» **Work to complete**
Extract the complete listing and output it unchanged.

» **Dataset extract**
______________________________

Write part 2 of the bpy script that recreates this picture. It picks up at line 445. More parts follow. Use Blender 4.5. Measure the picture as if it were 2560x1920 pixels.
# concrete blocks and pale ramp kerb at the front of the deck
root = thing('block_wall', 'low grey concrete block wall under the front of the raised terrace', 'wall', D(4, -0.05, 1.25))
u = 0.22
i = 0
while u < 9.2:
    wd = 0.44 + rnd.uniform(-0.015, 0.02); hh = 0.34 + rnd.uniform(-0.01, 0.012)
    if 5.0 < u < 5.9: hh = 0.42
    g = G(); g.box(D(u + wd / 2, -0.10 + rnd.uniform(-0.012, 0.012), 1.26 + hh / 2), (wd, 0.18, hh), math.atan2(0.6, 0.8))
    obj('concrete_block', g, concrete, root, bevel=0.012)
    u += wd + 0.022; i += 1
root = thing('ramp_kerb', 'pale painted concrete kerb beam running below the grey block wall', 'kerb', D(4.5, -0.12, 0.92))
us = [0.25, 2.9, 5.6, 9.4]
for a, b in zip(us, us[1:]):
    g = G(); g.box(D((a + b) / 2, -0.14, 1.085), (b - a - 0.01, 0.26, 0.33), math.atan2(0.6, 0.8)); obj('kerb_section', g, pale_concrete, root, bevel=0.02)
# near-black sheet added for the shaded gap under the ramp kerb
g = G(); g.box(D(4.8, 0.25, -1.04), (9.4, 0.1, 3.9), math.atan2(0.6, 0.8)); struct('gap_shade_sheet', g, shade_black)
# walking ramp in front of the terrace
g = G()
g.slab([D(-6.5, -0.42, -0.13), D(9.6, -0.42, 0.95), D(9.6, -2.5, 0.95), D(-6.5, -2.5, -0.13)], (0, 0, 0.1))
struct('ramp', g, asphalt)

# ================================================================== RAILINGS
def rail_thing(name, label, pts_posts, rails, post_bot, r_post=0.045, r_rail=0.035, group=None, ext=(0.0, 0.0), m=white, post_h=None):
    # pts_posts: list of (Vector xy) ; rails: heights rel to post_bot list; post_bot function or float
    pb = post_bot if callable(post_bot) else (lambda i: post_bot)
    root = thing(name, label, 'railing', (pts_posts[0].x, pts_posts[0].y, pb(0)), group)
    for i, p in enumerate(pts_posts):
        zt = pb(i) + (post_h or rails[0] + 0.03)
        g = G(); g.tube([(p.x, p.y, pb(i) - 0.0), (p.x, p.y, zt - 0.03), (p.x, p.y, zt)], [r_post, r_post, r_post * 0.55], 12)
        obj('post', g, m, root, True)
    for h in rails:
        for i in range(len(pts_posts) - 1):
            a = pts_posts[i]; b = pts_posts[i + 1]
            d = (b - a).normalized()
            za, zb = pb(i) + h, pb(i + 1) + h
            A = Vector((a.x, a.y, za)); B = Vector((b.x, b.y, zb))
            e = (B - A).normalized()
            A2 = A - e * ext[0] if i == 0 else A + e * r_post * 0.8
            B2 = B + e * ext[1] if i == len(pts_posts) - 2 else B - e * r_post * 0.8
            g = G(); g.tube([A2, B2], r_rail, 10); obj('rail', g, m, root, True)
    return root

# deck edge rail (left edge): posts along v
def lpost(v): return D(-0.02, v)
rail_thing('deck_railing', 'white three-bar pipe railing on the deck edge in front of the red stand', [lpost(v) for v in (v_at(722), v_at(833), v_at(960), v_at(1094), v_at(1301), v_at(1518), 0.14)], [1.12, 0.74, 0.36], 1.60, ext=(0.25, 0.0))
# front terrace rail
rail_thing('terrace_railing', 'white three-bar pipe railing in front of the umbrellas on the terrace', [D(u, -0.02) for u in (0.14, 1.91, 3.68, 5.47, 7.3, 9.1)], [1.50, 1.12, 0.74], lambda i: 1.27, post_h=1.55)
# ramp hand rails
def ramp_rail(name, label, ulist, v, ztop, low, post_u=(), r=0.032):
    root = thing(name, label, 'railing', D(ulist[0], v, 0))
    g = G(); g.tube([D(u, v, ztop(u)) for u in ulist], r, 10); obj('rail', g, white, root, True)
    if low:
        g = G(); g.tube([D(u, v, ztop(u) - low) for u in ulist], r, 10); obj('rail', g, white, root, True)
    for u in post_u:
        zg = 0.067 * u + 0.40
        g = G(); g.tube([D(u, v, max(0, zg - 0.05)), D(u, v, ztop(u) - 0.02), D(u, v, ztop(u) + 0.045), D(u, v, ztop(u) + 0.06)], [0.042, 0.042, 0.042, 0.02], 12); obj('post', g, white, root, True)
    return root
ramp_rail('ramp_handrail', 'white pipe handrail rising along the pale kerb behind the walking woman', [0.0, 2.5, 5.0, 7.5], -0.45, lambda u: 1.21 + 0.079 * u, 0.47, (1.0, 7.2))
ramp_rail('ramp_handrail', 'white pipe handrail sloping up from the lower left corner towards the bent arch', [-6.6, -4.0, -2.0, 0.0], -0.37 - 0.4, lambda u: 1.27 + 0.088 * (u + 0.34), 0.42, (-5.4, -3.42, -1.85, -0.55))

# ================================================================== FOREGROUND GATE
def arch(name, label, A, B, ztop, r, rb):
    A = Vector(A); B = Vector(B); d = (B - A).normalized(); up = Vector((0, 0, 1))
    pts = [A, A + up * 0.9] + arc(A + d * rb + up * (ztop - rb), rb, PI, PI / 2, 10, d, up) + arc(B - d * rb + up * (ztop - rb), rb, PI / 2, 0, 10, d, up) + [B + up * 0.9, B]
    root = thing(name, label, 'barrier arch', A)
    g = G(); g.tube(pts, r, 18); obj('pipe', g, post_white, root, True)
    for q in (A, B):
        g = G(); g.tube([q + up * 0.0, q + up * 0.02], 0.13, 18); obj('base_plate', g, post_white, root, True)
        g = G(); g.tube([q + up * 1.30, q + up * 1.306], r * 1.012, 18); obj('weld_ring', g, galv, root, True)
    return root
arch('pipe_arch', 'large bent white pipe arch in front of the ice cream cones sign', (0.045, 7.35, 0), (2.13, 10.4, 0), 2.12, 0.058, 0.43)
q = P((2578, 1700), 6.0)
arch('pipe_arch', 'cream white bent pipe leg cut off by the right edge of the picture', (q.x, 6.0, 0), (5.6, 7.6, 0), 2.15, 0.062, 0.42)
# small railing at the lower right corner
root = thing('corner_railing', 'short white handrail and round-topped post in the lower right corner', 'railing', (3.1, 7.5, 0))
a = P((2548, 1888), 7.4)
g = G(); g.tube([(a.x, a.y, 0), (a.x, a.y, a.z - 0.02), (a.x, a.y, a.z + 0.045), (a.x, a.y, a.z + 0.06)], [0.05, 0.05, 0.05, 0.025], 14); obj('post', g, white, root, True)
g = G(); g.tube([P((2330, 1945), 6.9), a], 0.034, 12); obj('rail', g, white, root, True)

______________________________

» **Problem solution**
Write part 2 of the bpy script that recreates this picture. It picks up at line 445. More parts follow. Use Blender 4.5. Measure the picture as if it were 2560x1920 pixels.
# concrete blocks and pale ramp kerb at the front of the deck
root = thing('block_wall', 'low grey concrete block wall under the front of the raised terrace', 'wall', D(4, -0.05, 1.25))
u = 0.22
i = 0
while u < 9.2:
    wd = 0.44 + rnd.uniform(-0.015, 0.02); hh = 0.34 + rnd.uniform(-0.01, 0.012)
    if 5.0 < u < 5.9: hh = 0.42
    g = G(); g.box(D(u + wd / 2, -0.10 + rnd.uniform(-0.012, 0.012), 1.26 + hh / 2), (wd, 0.18, hh), math.atan2(0.6, 0.8))
    obj('concrete_block', g, concrete, root, bevel=0.012)
    u += wd + 0.022; i += 1
root = thing('ramp_kerb', 'pale painted concrete kerb beam running below the grey block wall', 'kerb', D(4.5, -0.12, 0.92))
us = [0.25, 2.9, 5.6, 9.4]
for a, b in zip(us, us[1:]):
    g = G(); g.box(D((a + b) / 2, -0.14, 1.085), (b - a - 0.01, 0.26, 0.33), math.atan2(0.6, 0.8)); obj('kerb_section', g, pale_concrete, root, bevel=0.02)
# near-black sheet added for the shaded gap under the ramp kerb
g = G(); g.box(D(4.8, 0.25, -1.04), (9.4, 0.1, 3.9), math.atan2(0.6, 0.8)); struct('gap_shade_sheet', g, shade_black)
# walking ramp in front of the terrace
g = G()
g.slab([D(-6.5, -0.42, -0.13), D(9.6, -0.42, 0.95), D(9.6, -2.5, 0.95), D(-6.5, -2.5, -0.13)], (0, 0, 0.1))
struct('ramp', g, asphalt)

# ================================================================== RAILINGS
def rail_thing(name, label, pts_posts, rails, post_bot, r_post=0.045, r_rail=0.035, group=None, ext=(0.0, 0.0), m=white, post_h=None):
    # pts_posts: list of (Vector xy) ; rails: heights rel to post_bot list; post_bot function or float
    pb = post_bot if callable(post_bot) else (lambda i: post_bot)
    root = thing(name, label, 'railing', (pts_posts[0].x, pts_posts[0].y, pb(0)), group)
    for i, p in enumerate(pts_posts):
        zt = pb(i) + (post_h or rails[0] + 0.03)
        g = G(); g.tube([(p.x, p.y, pb(i) - 0.0), (p.x, p.y, zt - 0.03), (p.x, p.y, zt)], [r_post, r_post, r_post * 0.55], 12)
        obj('post', g, m, root, True)
    for h in rails:
        for i in range(len(pts_posts) - 1):
            a = pts_posts[i]; b = pts_posts[i + 1]
            d = (b - a).normalized()
            za, zb = pb(i) + h, pb(i + 1) + h
            A = Vector((a.x, a.y, za)); B = Vector((b.x, b.y, zb))
            e = (B - A).normalized()
            A2 = A - e * ext[0] if i == 0 else A + e * r_post * 0.8
            B2 = B + e * ext[1] if i == len(pts_posts) - 2 else B - e * r_post * 0.8
            g = G(); g.tube([A2, B2], r_rail, 10); obj('rail', g, m, root, True)
    return root

# deck edge rail (left edge): posts along v
def lpost(v): return D(-0.02, v)
rail_thing('deck_railing', 'white three-bar pipe railing on the deck edge in front of the red stand', [lpost(v) for v in (v_at(722), v_at(833), v_at(960), v_at(1094), v_at(1301), v_at(1518), 0.14)], [1.12, 0.74, 0.36], 1.60, ext=(0.25, 0.0))
# front terrace rail
rail_thing('terrace_railing', 'white three-bar pipe railing in front of the umbrellas on the terrace', [D(u, -0.02) for u in (0.14, 1.91, 3.68, 5.47, 7.3, 9.1)], [1.50, 1.12, 0.74], lambda i: 1.27, post_h=1.55)
# ramp hand rails
def ramp_rail(name, label, ulist, v, ztop, low, post_u=(), r=0.032):
    root = thing(name, label, 'railing', D(ulist[0], v, 0))
    g = G(); g.tube([D(u, v, ztop(u)) for u in ulist], r, 10); obj('rail', g, white, root, True)
    if low:
        g = G(); g.tube([D(u, v, ztop(u) - low) for u in ulist], r, 10); obj('rail', g, white, root, True)
    for u in post_u:
        zg = 0.067 * u + 0.40
        g = G(); g.tube([D(u, v, max(0, zg - 0.05)), D(u, v, ztop(u) - 0.02), D(u, v, ztop(u) + 0.045), D(u, v, ztop(u) + 0.06)], [0.042, 0.042, 0.042, 0.02], 12); obj('post', g, white, root, True)
    return root
ramp_rail('ramp_handrail', 'white pipe handrail rising along the pale kerb behind the walking woman', [0.0, 2.5, 5.0, 7.5], -0.45, lambda u: 1.21 + 0.079 * u, 0.47, (1.0, 7.2))
ramp_rail('ramp_handrail', 'white pipe handrail sloping up from the lower left corner towards the bent arch', [-6.6, -4.0, -2.0, 0.0], -0.37 - 0.4, lambda u: 1.27 + 0.088 * (u + 0.34), 0.42, (-5.4, -3.42, -1.85, -0.55))

# ================================================================== FOREGROUND GATE
def arch(name, label, A, B, ztop, r, rb):
    A = Vector(A); B = Vector(B); d = (B - A).normalized(); up = Vector((0, 0, 1))
    pts = [A, A + up * 0.9] + arc(A + d * rb + up * (ztop - rb), rb, PI, PI / 2, 10, d, up) + arc(B - d * rb + up * (ztop - rb), rb, PI / 2, 0, 10, d, up) + [B + up * 0.9, B]
    root = thing(name, label, 'barrier arch', A)
    g = G(); g.tube(pts, r, 18); obj('pipe', g, post_white, root, True)
    for q in (A, B):
        g = G(); g.tube([q + up * 0.0, q + up * 0.02], 0.13, 18); obj('base_plate', g, post_white, root, True)
        g = G(); g.tube([q + up * 1.30, q + up * 1.306], r * 1.012, 18); obj('weld_ring', g, galv, root, True)
    return root
arch('pipe_arch', 'large bent white pipe arch in front of the ice cream cones sign', (0.045, 7.35, 0), (2.13, 10.4, 0), 2.12, 0.058, 0.43)
q = P((2578, 1700), 6.0)
arch('pipe_arch', 'cream white bent pipe leg cut off by the right edge of the picture', (q.x, 6.0, 0), (5.6, 7.6, 0), 2.15, 0.062, 0.42)
# small railing at the lower right corner
root = thing('corner_railing', 'short white handrail and round-topped post in the lower right corner', 'railing', (3.1, 7.5, 0))
a = P((2548, 1888), 7.4)
g = G(); g.tube([(a.x, a.y, 0), (a.x, a.y, a.z - 0.02), (a.x, a.y, a.z + 0.045), (a.x, a.y, a.z + 0.06)], [0.05, 0.05, 0.05, 0.025], 14); obj('post', g, white, root, True)
g = G(); g.tube([P((2330, 1945), 6.9), a], 0.034, 12); obj('rail', g, white, root, True)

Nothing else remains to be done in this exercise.